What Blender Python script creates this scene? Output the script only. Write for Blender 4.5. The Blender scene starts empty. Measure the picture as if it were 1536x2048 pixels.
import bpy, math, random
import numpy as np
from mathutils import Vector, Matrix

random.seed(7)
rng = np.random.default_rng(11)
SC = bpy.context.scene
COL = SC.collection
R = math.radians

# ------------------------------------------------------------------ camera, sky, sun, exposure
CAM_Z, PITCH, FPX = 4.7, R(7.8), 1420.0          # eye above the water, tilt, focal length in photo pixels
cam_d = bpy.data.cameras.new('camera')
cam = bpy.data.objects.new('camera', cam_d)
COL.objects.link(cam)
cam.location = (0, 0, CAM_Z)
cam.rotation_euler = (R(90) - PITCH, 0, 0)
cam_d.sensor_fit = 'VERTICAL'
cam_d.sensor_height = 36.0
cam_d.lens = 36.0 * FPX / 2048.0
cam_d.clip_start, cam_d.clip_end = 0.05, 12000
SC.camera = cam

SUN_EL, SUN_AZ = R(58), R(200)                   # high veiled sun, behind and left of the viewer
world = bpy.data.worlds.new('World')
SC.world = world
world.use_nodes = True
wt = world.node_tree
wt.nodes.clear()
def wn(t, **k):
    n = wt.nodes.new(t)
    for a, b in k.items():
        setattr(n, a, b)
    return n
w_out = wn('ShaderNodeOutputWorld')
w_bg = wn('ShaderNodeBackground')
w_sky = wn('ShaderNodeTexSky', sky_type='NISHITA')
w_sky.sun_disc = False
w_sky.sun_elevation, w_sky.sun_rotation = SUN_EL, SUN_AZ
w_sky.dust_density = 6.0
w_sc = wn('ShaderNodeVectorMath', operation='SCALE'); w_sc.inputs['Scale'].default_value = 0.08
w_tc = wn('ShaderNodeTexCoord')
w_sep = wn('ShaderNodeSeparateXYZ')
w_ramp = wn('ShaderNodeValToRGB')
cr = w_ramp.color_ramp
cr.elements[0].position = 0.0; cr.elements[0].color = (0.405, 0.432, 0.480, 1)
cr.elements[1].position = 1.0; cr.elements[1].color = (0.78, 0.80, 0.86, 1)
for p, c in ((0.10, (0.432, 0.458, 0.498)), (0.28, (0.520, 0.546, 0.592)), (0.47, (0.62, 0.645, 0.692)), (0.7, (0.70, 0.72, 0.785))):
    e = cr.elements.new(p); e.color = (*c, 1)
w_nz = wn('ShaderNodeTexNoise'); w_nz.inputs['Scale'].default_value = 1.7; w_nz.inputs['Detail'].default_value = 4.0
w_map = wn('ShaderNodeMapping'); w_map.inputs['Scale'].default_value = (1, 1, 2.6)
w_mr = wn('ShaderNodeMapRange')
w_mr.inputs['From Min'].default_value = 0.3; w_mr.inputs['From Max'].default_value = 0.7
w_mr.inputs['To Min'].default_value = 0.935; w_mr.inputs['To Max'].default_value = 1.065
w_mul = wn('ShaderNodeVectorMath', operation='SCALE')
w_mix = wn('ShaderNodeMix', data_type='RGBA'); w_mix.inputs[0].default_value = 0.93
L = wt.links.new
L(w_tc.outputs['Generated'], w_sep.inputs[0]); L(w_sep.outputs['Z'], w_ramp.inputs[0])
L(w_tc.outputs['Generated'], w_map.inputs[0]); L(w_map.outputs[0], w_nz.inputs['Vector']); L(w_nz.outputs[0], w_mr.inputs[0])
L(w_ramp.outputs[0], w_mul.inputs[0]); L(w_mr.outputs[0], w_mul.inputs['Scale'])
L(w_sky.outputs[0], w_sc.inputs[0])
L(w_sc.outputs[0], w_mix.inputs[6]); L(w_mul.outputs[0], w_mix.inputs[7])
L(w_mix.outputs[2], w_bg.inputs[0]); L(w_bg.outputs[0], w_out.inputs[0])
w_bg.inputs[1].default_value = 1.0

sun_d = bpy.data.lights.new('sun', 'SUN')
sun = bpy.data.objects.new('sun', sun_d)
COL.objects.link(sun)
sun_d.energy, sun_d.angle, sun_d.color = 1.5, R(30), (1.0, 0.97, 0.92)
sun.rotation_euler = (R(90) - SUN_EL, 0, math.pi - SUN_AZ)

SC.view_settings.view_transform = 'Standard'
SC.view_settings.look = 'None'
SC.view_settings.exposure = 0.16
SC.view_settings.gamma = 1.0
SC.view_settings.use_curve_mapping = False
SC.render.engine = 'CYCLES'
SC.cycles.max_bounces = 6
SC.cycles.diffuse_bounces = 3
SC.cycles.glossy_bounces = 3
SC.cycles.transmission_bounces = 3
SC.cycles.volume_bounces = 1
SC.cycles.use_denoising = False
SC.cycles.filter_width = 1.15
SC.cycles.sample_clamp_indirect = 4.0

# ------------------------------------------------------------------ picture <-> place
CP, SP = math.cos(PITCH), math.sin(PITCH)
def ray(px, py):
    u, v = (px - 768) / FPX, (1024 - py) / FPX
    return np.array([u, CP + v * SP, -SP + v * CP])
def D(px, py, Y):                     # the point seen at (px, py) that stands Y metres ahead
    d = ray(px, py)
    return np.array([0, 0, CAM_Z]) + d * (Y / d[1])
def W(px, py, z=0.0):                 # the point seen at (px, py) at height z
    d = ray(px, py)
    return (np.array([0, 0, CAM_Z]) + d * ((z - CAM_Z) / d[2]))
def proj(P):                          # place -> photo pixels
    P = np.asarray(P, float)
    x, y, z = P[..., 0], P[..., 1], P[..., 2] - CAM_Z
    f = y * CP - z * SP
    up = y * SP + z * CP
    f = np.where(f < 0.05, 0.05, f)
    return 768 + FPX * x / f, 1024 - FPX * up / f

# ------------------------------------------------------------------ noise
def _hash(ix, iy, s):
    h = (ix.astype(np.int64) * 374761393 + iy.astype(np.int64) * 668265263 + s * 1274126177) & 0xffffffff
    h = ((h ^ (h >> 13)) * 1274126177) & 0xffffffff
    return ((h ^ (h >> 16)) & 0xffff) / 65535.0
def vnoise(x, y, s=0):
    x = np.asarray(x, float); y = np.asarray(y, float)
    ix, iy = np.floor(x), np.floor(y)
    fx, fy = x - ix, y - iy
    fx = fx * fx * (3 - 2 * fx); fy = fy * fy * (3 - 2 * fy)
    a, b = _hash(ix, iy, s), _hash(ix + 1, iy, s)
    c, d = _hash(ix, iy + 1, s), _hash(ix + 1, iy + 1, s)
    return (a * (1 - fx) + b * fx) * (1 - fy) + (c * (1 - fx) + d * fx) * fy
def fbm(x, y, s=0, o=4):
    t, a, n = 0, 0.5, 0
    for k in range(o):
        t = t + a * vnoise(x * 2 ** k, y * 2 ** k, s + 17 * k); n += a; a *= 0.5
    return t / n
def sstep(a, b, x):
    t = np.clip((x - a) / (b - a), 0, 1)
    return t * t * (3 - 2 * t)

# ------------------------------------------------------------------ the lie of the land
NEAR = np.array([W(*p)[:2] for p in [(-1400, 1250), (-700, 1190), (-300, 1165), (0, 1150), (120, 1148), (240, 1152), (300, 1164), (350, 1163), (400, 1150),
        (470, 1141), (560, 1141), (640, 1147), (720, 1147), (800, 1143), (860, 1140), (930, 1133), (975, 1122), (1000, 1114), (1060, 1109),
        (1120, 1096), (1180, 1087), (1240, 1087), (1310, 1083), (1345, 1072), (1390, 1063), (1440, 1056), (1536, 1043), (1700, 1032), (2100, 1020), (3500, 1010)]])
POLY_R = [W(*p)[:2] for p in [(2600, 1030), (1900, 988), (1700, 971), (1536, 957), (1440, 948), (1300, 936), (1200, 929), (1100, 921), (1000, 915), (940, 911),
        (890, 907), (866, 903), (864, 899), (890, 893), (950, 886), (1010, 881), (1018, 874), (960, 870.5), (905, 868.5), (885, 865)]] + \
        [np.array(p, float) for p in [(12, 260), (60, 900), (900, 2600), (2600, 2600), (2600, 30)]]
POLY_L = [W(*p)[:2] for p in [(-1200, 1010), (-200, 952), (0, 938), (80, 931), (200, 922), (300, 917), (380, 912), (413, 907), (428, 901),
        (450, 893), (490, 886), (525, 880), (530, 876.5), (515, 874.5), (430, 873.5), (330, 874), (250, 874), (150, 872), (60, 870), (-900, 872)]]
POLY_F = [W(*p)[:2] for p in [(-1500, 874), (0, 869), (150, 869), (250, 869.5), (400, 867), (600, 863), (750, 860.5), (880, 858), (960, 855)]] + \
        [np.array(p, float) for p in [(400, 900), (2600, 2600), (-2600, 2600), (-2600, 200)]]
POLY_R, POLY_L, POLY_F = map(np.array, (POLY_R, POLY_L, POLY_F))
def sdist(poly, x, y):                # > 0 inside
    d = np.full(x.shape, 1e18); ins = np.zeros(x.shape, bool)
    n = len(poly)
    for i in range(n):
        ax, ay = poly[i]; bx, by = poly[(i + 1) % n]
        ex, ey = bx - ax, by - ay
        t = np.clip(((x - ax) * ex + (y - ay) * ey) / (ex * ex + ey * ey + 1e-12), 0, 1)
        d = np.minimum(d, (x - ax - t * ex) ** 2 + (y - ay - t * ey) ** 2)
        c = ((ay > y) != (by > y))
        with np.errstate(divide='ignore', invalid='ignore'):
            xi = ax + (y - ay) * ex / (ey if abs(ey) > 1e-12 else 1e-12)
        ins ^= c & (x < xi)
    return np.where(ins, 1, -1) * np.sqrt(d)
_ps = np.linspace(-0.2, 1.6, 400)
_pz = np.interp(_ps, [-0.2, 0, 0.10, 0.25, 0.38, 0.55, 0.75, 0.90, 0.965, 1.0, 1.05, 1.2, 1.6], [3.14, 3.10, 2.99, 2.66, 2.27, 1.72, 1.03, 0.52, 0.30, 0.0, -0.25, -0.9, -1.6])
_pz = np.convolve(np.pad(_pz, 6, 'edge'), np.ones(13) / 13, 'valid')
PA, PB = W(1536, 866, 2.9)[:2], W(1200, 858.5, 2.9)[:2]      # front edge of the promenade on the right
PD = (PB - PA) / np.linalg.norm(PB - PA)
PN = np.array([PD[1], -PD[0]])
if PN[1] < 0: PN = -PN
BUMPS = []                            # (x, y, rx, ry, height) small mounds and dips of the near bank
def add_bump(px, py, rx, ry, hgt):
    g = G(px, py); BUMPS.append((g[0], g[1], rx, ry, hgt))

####

Exercise goal:
Print the listing above from its first line through the line with "R = math.radians", and stop there.

Solution to the problem:
What Blender Python script creates this scene? Output the script only. Write for Blender 4.5. The Blender scene starts empty. Measure the picture as if it were 1536x2048 pixels.
import bpy, math, random
import numpy as np
from mathutils import Vector, Matrix

random.seed(7)
rng = np.random.default_rng(11)
SC = bpy.context.scene
COL = SC.collection
R = math.radians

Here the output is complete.